Halverson wasn't alone in suggesting during the forum that the focus on data centers is failing to deliver promised savings. Congressman Gerry Connolly (D-Va.), ranking member of the House Subcommittee on Government Operations, faulted the Office of Management and Budget (OMB) and government agencies more broadly for their lack of overall progress in reining in federal IT spending.

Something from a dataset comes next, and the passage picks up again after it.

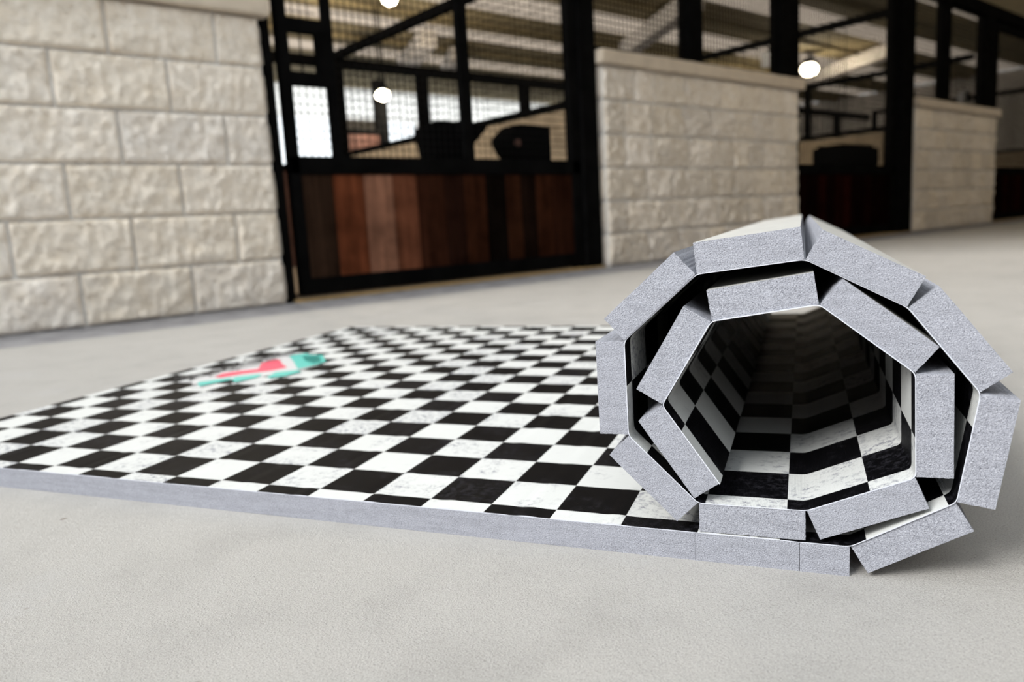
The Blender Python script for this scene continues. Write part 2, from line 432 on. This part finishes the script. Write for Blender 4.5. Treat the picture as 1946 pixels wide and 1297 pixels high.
# ---------------------------------------------------------------- partitions between stalls and rear line
BACK = 3.5
def partition(x, ztop, label, posts=(3.42,), low=1.04, solid=True, rail=None):
    t = tag(empty('stall_partition', (x, 0, 0)), label, 'partition')
    if solid:
        bm = nb(); nB = 9
        for k in range(nB):
            z0 = .01 + k * (low - .03) / nB; box(bm, -.03, .03, .3, BACK - .12, z0, z0 + (low - .03) / nB - .004, bev=.003)
        link('board_wall', bm, 'partwall', t)
    boxobj('middle_rail', (-.035, .035, .3, BACK - .12, low - .015, low + .03), 'steel', t)
    boxobj('top_rail', (-.035, .035, .3, BACK - .05, ztop - .035, ztop + .035), 'steel', t)
    if rail: boxobj('lower_rail', (-.03, .03, .3, BACK - .12, rail - .03, rail + .03), 'steel', t)
    for p in posts: boxobj('post', (-.03, .03, p - .03, p + .03, low + .045, ztop - .035), 'steel', t)
    bm = nb(); wires(bm, 'y', 0, .35, BACK - .15, low + .045, ztop - .035, .06, .0015); link('wire_mesh', bm, 'wire', t)
    return t
partition(-2.2, 1.98, 'partition between stalls behind the left block wall')
partition(2.2, 1.96, 'stall partition with sandy boards and mesh seen through the first stall door')
partition(6.6, 2.16, 'stall partition with sandy boards and mesh seen through the second stall door')
partition(8.95, 1.97, 'second stall partition behind the farthest block wall', posts=(1.2, 2.4, 3.42))
partition(13.3, 2.0, 'stall partition farthest to the right')
def rear(x0, x1, label, pst):
    t = tag(empty('rear_stall_frame', (x0, BACK, 0)), label, 'stall frame')
    L = x1 - x0
    boxobj('top_rail', (0, L, -.04, .04, 1.86, 1.95), 'steel', t)
    boxobj('middle_rail', (0, L, -.03, .03, .90, .96), 'steel', t)
    boxobj('board_wall', (0, L, -.02, .02, .02, .90), 'farwood', t, .002)
    for p in pst: boxobj('post', (p - x0 - .05, p - x0 + .05, -.05, .05, 0, 1.86), 'steel', t)
    bm = nb(); wires(bm, 'x', 0, 0, L, .96, 1.86, .06, .0014); link('wire_mesh', bm, 'wire', t)
rear(-2.2, 2.2, 'black rear frame of the first stall', (-1.0, .2, 1.3, 2.2))
rear(2.25, 6.6, 'black rear frame of the second stall', (3.18, 4.6, 5.6, 6.55))
rear(6.65, 13.2, 'black rear frame of the farthest stalls', (8.88, 10.5, 12.0))
bm = nb(); box(bm, -2.1, 13.2, .26, BACK - .06, .0005, .02); struct(link('floor_bedding', bm, 'bedding'), 'stall floor bedding')

# ---------------------------------------------------------------- things on the rails
def tapered(bm, x0, x1, xb0, xb1, y0, y1, z0, z1, wall=.006):
    top = [(x0, y0), (x1, y0), (x1, y1), (x0, y1)]; bot = [(xb0, y0), (xb1, y0), (xb1, y1 - .04), (xb0, y1 - .04)]
    o = [bm.verts.new((*p, z1)) for p in top]; q = [bm.verts.new((*p, z0)) for p in bot]
    cxm = (x0 + x1) / 2; cym = (y0 + y1) / 2
    i_ = [bm.verts.new((cxm + (p[0] - cxm) * .93, cym + (p[1] - cym) * .93, z1)) for p in top]
    f_ = [bm.verts.new((cxm + (p[0] - cxm) * .9, cym + (p[1] - cym) * .9, z0 + .02)) for p in bot]
    for k in range(4):
        n = (k + 1) % 4
        bm.faces.new((q[k], q[n], o[n], o[k])); bm.faces.new((o[k], o[n], i_[n], i_[k])); bm.faces.new((i_[k], i_[n], f_[n], f_[k]))
    bm.faces.new(q[::-1]); bm.faces.new(f_)
t = tag(empty('feed_tub', (1.12, .26, .665)), 'black tapered feed tub behind the first stall door mesh', 'feed tub')
bm = nb(); tapered(bm, -.17, .19, -.165, .00, -.13, .09, 0, .175); bmesh.ops.bevel(bm, geom=bm.edges[:], offset=.006, segments=2, affect='EDGES'); link('bucket', bm, 'rubber', t)
bm = nb()
for p in range(24):
    a = 2 * math.pi * p / 24; b2 = 2 * math.pi * (p + 1) / 24
    f = lambda a: (-.02 + .12 * math.cos(a), -.02 + .09 * math.sin(a), .18 + .012 * math.sin(a * 2))
    bar(bm, f(a), f(b2), .009)
link('rim', bm, 'rubber', t)
boxobj('hook', (-.05, -.02, -.19, -.14, .10, .19), 'steel', t, .002)
t = tag(empty('hay_feeder', (1.62, .26, .665)), 'black feeder box with a pointed left side behind the first stall door', 'feeder')
bm = nb(); pr = [(-.17, .125), (-.08, .20), (.165, .195), (.165, 0), (-.10, 0), (-.165, .085)]
A = [bm.verts.new((x, -.13, z)) for x, z in pr]; B_ = [bm.verts.new((x, .04, z)) for x, z in pr]
bm.faces.new(A); bm.faces.new(B_[::-1])
for k in range(6): n = (k + 1) % 6; bm.faces.new((A[n], A[k], B_[k], B_[n]))
bmesh.ops.bevel(bm, geom=bm.edges[:], offset=.008, segments=2, affect='EDGES'); link('housing', bm, 'rubber', t)
bm = nb(); bmesh.ops.create_cone(bm, cap_ends=True, segments=20, radius1=.022, radius2=.018, depth=.02, matrix=Matrix.Translation((-.11, -.14, .09)) @ Matrix.Rotation(math.pi / 2, 4, 'X')); link('float_valve', bm, 'farwood', t)
t = tag(empty('hay_feeder', (5.72, .26, .665)), 'black feeder box behind the second stall door', 'feeder')
bm = nb(); box(bm, -.36, .38, -.13, .15, 0, .165, bev=.02); link('housing', bm, 'rubber', t)
bm = nb(); box(bm, -.30, .32, -.11, .13, .165, .185, bev=.006); link('lid', bm, 'steel', t)
# light grey box and round fan
t = tag(empty('electrical_box', (6.567, 1.53, 1.87)), 'light grey box hanging on the partition above the middle block wall', 'box')
bm = nb(); box(bm, -.07, 0, -.10, .10, 0, .17, bev=.012); link('housing', bm, 'greyplastic', t)
bm = nb(); bmesh.ops.create_cone(bm, cap_ends=True, segments=16, radius1=.03, radius2=.02, depth=.05, matrix=Matrix.Translation((-.035, 0, .195))); link('gland', bm, 'steel', t)
t = tag(empty('barn_fan', (8.80, .345, 1.49)), 'small round grey fan seen above the farthest block wall', 'fan')
bm = nb(); bmesh.ops.create_cone(bm, cap_ends=True, segments=32, radius1=.075, radius2=.09, depth=.08, matrix=Matrix.Rotation(math.pi / 2, 4, 'X')); link('housing', bm, 'greyplastic', t, True)
bm = nb()
for k in range(5):
    a = 2 * math.pi * k / 5; bar(bm, (0, -.06, 0), (.07 * math.cos(a), -.05, .07 * math.sin(a)), .009)
link('blade', bm, 'steel', t)
boxobj('bracket', (.0, .125, -.01, .02, -.03, .0), 'steel', t, .002)

# ---------------------------------------------------------------- roof braces, lamps, far row
def brace(x0, y0, x1, y1, label, z=CEIL - .22, wd=.13):
    bm = nb(); bar(bm, (x0, y0, z), (x1, y1, z), wd); tag(link('roof_brace', bm, 'whitemetal'), label, 'roof brace', 'pale diagonal braces under the roof')
brace(9.6, 6.25, 8.1, 3.65, 'broad pale roof brace slanting above the middle block wall')
brace(6.7, 9.2, 5.9, 7.2, 'short pale roof brace seen through the left pane of the first door mesh')
brace(7.7, 9.2, 7.0, 7.9, 'short pale roof brace right of the bar in the first door mesh')
brace(16.6, 6.9, 14.6, 3.5, 'distant pale roof brace above the second stall door')
def lamp(x, y, z, label, r=.13, watt=70):
    t = tag(empty('barn_light', (x, y, z)), label, 'light', 'glowing barn lights')
    bm = nb(); bmesh.ops.create_uvsphere(bm, u_segments=20, v_segments=12, radius=r)
    for v in bm.verts: v.co.z *= .75
    link('globe', bm, 'bulb', t, True)
    bm = nb(); bmesh.ops.create_cone(bm, cap_ends=True, segments=24, radius1=r * 1.15, radius2=r * .4, depth=r * .8, matrix=Matrix.Translation((0, 0, r * 1.05))); link('shade', bm, 'steel', t)
    boxobj('stem', (-.012, .012, -.012, .012, r * 1.4, CEIL - z - .02), 'steel', t, 0)
    pl = bpy.data.lights.new('lamp_light', 'POINT'); pl.energy = watt; pl.shadow_soft_size = r * .8; pl.color = (1, .87, .70)
    po = bpy.data.objects.new('lamp_light', pl); COL.objects.link(po); po.parent = t; po.location = (0, 0, -r * 2)
lamp(4.06, 5.37, 3.2, 'round lit barn light at the top edge above the first stall door', .085)
lamp(4.70, 6.76, 2.3, 'oval lit barn light low in the first stall door mesh', .10)
lamp(14.31, 5.267, 3.2, 'round lit barn light just right of the wide post over the middle wall', .17)
lamp(.6, 2.0, 3.1, 'added unseen fill light inside the first stall, above the door mesh', .10, 60)  # unseen lamp added to brighten the sandy partition boards
lamp(5.2, 2.0, 3.1, 'added unseen fill light inside the second stall', .10, 25)  # unseen lamp added to brighten the second stall
for lx in (4.4, 8.8): lamp(lx, -2.4, 3.2, 'added unseen fill light over the aisle %s' % ('opposite the middle block wall' if lx < 5 else 'opposite the farthest block wall'), .12, 10)  # unseen lamps added to warm the floor and walls at right
# opposite row of stalls beyond
def farstall(x0, x1, y, label, h=1.25):
    t = tag(empty('far_stall_front', (x0, y, 0)), label, 'stall front')
    bm = nb(); L = x1 - x0; n = int(L / .15)
    for k in range(n): box(bm, k * L / n + .003, (k + 1) * L / n - .003, -.02, .02, .05, h, bev=.002)
    link('board_panel', bm, 'farwood', t)
    boxobj('top_rail', (0, L, -.03, .03, h, h + .08), 'steel', t)
    boxobj('post', (-.09, .05, -.07, .07, 0, 2.3), 'steel', t); boxobj('post', (L - .05, L + .09, -.07, .07, 0, 2.6), 'steel', t)
farstall(4.2, 4.88, 7.2, 'brown boarded stall front across the far aisle', 1.78)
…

"I'm disappointed in the federal government," in the way it manages IT, said Connolly. "This matters, because, if you look at the $81 billion a year we spend on IT acquisition and maintenance, at least $20 billion of it is lost (in) sunk costs and old, antiquated legacy systems." Connolly noted that the OMB and the General Services Administration (GSA) refused to participate in a May 10 subcommittee hearing on data center consolidation. (A GSA official, in response, said the agency was given only four days notice to prepare for the hearing.) "When we looked at the results, most federal agencies had no progress to report whatsoever on data center consolidation," Connolly said. He expressed exasperation when he learned "Within a few weeks of that hearing, OMB announced there were an additional 3,000 data centers that hadn't even been reported" on top of the 3,133 that had been identified as part of the Federal Data Center Consolidation Initiative.

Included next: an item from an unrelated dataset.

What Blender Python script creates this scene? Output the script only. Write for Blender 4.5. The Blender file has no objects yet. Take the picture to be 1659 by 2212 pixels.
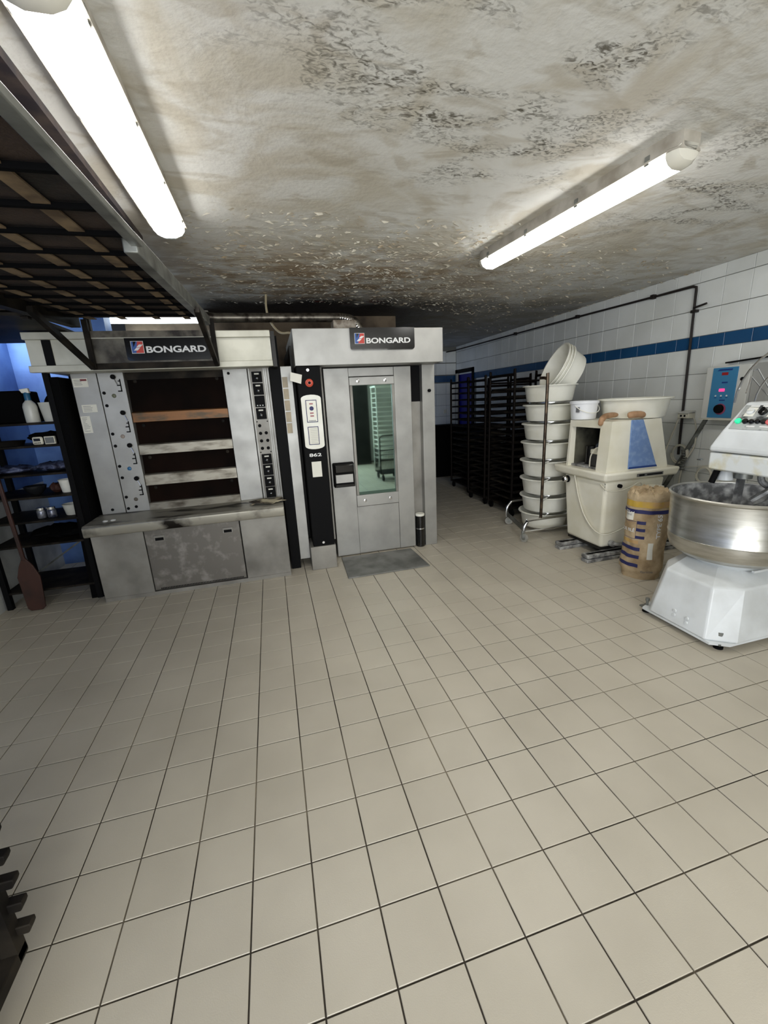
import bpy, math, random
from mathutils import Vector, Matrix
random.seed(7)
S = bpy.context.scene
COL = S.collection
V = Vector
# ------------------------------------------------------------------ camera
CAM = V((0.2387, -1.7455, 1.5733)); YAW, PITCH, ROLL, FPX = 0.250130, -0.264257, -0.0511478, 895.27
fw = V((math.sin(YAW)*math.cos(PITCH), math.cos(YAW)*math.cos(PITCH), math.sin(PITCH)))
r0 = V((math.cos(YAW), -math.sin(YAW), 0)); u0 = r0.cross(fw)
rt = r0*math.cos(ROLL)+u0*math.sin(ROLL); up = -r0*math.sin(ROLL)+u0*math.cos(ROLL)
cd = bpy.data.cameras.new('camera'); cam = bpy.data.objects.new('camera', cd); COL.objects.link(cam)
M = Matrix((rt, up, -fw)).transposed().to_4x4(); M.translation = CAM
cam.matrix_world = M; cd.sensor_fit = 'HORIZONTAL'; cd.sensor_width = 36; cd.lens = FPX/1659*36
cd.clip_start = 0.02; cd.clip_end = 100; S.camera = cam
def seen(p):
    d = V(p)-CAM; z = d.dot(fw)
    if z < .05: return None
    return (829.5+FPX*d.dot(rt)/z, 1106-FPX*d.dot(up)/z, z)
# ------------------------------------------------------------------ world, exposure
w = bpy.data.worlds.new('world'); S.world = w; w.use_nodes = True
w.node_tree.nodes['Background'].inputs[0].default_value = (.55, .65, .8, 1)
w.node_tree.nodes['Background'].inputs[1].default_value = .3
S.view_settings.view_transform = 'Standard'; S.view_settings.look = 'None'
S.view_settings.gamma = 1; S.view_settings.use_curve_mapping = False
S.view_settings.exposure = 1.02
LAMP = 9.0      # emission of the fluorescent diffusers
S.cycles.use_denoising = True; S.cycles.max_bounces = 7; S.cycles.diffuse_bounces = 5
S.cycles.glossy_bounces = 4; S.cycles.sample_clamp_indirect = 6
def area(name, loc, rot, sx, sy, power, color):
    l = bpy.data.lights.new(name, 'AREA'); l.shape = 'RECTANGLE'; l.size = sx; l.size_y = sy; l.energy = power; l.color = color
    o = bpy.data.objects.new(name, l); o.location = loc; o.rotation_euler = rot; COL.objects.link(o); return o
# area lights added out of view to fill the front, corridor and alcove
area('fill_front', (.1, -4.35, 1.6), (math.radians(97), 0, 0), 3.4, 1.5, 85, (.95, .98, 1))  # soft area light added behind the camera, standing for daylight from the front
area('fill_corridor', (2.25, 6.6, 1.3), (math.radians(90), 0, math.radians(-62)), .5, 1.7, 1.6, (.35, .55, 1))  # added light hidden by the rack oven, for bluish daylight on the end wall
area('fill_alcove', (-2.02, 3.0, 2.2), (math.radians(35), math.radians(-50), 0), .5, .5, 2.6, (.75, .85, 1))  # small area light added in the alcove, no window there
H = 2.639; W = 4.45; YB = 7.44
# ------------------------------------------------------------------ materials
def srgb(*c):
    if max(c) > 1: c = [x/255 for x in c]
    return tuple((x/12.92 if x <= .04045 else ((x+.055)/1.055)**2.4) for x in c)+(1,)
MATS = {}
def mat(name, col, rough=.5, metal=0, c2=None, ns=8, nd=4, lo=.4, hi=.65, bump=0, bs=60, stretch=None, rv=0, emit=0, trans=0, coat=0):
    if name in MATS: return MATS[name]
    m = bpy.data.materials.new(name); m.use_nodes = True; nt = m.node_tree; N = nt.nodes; L = nt.links
    b = N['Principled BSDF']; b.inputs['Base Color'].default_value = col; b.inputs['Roughness'].default_value = rough
    b.inputs['Metallic'].default_value = metal
    if sum(col[:3]) < .05 and rough > .3: b.inputs['Specular IOR Level'].default_value = .07
    if trans: b.inputs['Transmission Weight'].default_value = trans
    if coat: b.inputs['Coat Weight'].default_value = coat
    if emit: b.inputs['Emission Color'].default_value = col; b.inputs['Emission Strength'].default_value = emit
    if c2 or bump or rv:
        g = N.new('ShaderNodeNewGeometry'); src = g.outputs['Position']
        if stretch:
            mp = N.new('ShaderNodeMapping'); mp.inputs['Scale'].default_value = stretch; L.new(src, mp.inputs[0]); src = mp.outputs[0]
    if c2 or rv:
        n = N.new('ShaderNodeTexNoise'); n.inputs['Scale'].default_value = ns; n.inputs['Detail'].default_value = nd; L.new(src, n.inputs[0])
        r = N.new('ShaderNodeMapRange'); r.inputs[1].default_value = lo; r.inputs[2].default_value = hi; L.new(n.outputs[0], r.inputs[0])
        if c2:
            x = N.new('ShaderNodeMix'); x.data_type = 'RGBA'; L.new(r.outputs[0], x.inputs[0]); x.inputs[6].default_value = col; x.inputs[7].default_value = c2
            L.new(x.outputs[2], b.inputs['Base Color'])
        if rv:
            q = N.new('ShaderNodeMapRange'); q.inputs[3].default_value = rough-rv; q.inputs[4].default_value = rough+rv; L.new(n.outputs[0], q.inputs[0]); L.new(q.outputs[0], b.inputs['Roughness'])
    if bump:
        n2 = N.new('ShaderNodeTexNoise'); n2.inputs['Scale'].default_value = bs; n2.inputs['Detail'].default_value = 6; L.new(src, n2.inputs[0])
        bn = N.new('ShaderNodeBump'); bn.inputs['Strength'].default_value = bump; bn.inputs['Distance'].default_value = .01; L.new(n2.outputs[0], bn.inputs['Height']); L.new(bn.outputs[0], b.inputs['Normal'])
    MATS[name] = m; return m
g = srgb
steel = mat('brushed_steel', g(175,174,170), .5, .75, g(160,159,155), 5, 8, .35, .7, stretch=(1,1,1), rv=.08)
steel_dusty = mat('dusty_steel', g(160,157,150), .58, .55, g(116,113,107), 2.5, 6, .38, .68, rv=.08)
steel_door = mat('speckled_steel', g(118,114,108), .5, .7, g(150,146,140), 14, 8, .5, .7)
steel_lit = mat('pale_painted_metal', g(206,204,190), .5, .2, g(180,178,164), 4)
chrome = mat('chrome', g(215,215,215), .22, 1)
steel_bowl = mat('bowl_steel', g(205,203,196), .33, .9, g(170,167,156), 5, 6, .4, .7, stretch=(1,1,6), rv=.08)
flourmetal = mat('floury_steel', g(104,104,104), .6, .5, g(196,196,194), 16, 8, .42, .68)
black = mat('black_paint', g(17,17,18), .55)
blackg = mat('black_gloss', g(12,12,13), .18, coat=.3)
sooty = mat('sooty_steel', g(30,28,26), .6, .3, g(62,56,48), 6, 6, .45, .75)
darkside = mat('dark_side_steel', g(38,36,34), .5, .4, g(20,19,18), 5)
brownbar = mat('scorched_steel', g(128,88,54), .45, .5, g(86,72,54), 7, 5, .45, .62, stretch=(1,1,3))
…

Connolly joked about government systems that still rely on decades-old COBOL programming language. "The good news about that is, though it costs money (to maintain), the Chinese don't know how to hack into COBOL."
The House last month adopted IT reform legislation put forth by House Oversight and Government Reform Committee chairman Darrell Issa (R-Calif.) and Rep. Connolly. The Federal IT Acquisition Reform Act (FITARA) is aimed at streamlining and strengthening the federal IT acquisition process, promoting the adoption of best practices from the technology community, and granting greater authority and accountability to agency CIOs.
Halverson later noted during the forum, however, that COBOL remains a very cost-effective approach in some instances.
"For non-distributed apps, used by a large group of centrally located people, it's a great way to keep your costs down. In other cases, if you want to change (or consolidate your system), it means changing your language, and the whole process and applications that go around it, and that costs money to do. So you have to make sure you've done the business case (to support that move.)
ITIF president and forum host Robert D. Atkinson suggested that one approach to dealing with the overabundance of federal data centers might be to borrow the approach of the Defense Base Closure and Realignment Commission in overcoming the political forces that stand in the way of making rational investment decisions.
"What about a Data Center Closure Commission," he suggested. "You identify the top 10% that are the most costly and inefficient and somebody decides those are the ones that are going to be closed across the government."
Acknowledging it was a good idea, Halverson quickly noted, "It's really hard to do, though."